Other examples at this point include things like memoizing (dependent) functions
(where the types ensure that the memoization is equivalent to re-computing)
and parsing combinators, where the types tell you what grammar the parser
will accept.

So anyway yes, we have a long way to go before this is ready for the real
world (Unreal indeed), but Coq (really Russell) has provided a good environment
to quickly prototype the ideas.

my favorite is Avi Shinnar's implementation of dependent hash-tables

Miles Sabin has realised this in Shapeless for Scala.

I played with this trick a lot in Scala back when I was working on it. It also works well enough in C# with plain old generics (probably Java also), although not as nicely.

It seems the Shapeless trick requires higher-kinds, so I'm not clear on how you could use this approach with C#'s generics.

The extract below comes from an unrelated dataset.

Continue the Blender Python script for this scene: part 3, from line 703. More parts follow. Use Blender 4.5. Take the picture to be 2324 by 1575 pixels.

The full shapeless trick requires higher-kinds, but if you just want a "smart" dictionary you can easily vary its element type with its key type; e.g.,

T Get[T](this Dictionary[IKey, object], IKey[T] key) { ... }

Also, it's untidy to force programmers to generate proofs of stuff and pass them to functions in addition to ordinary parameters, such as calling a function and passing it an integer and a proof that the integer is between 0 and n. Better to have a more expressive type system with proper subtyping, e.g. have the type of natural numbers less than n as a subtype of integers.

That's precisely what Russell allows in Coq. You write the programs as if there were no proofs involved and it does all the proof passing.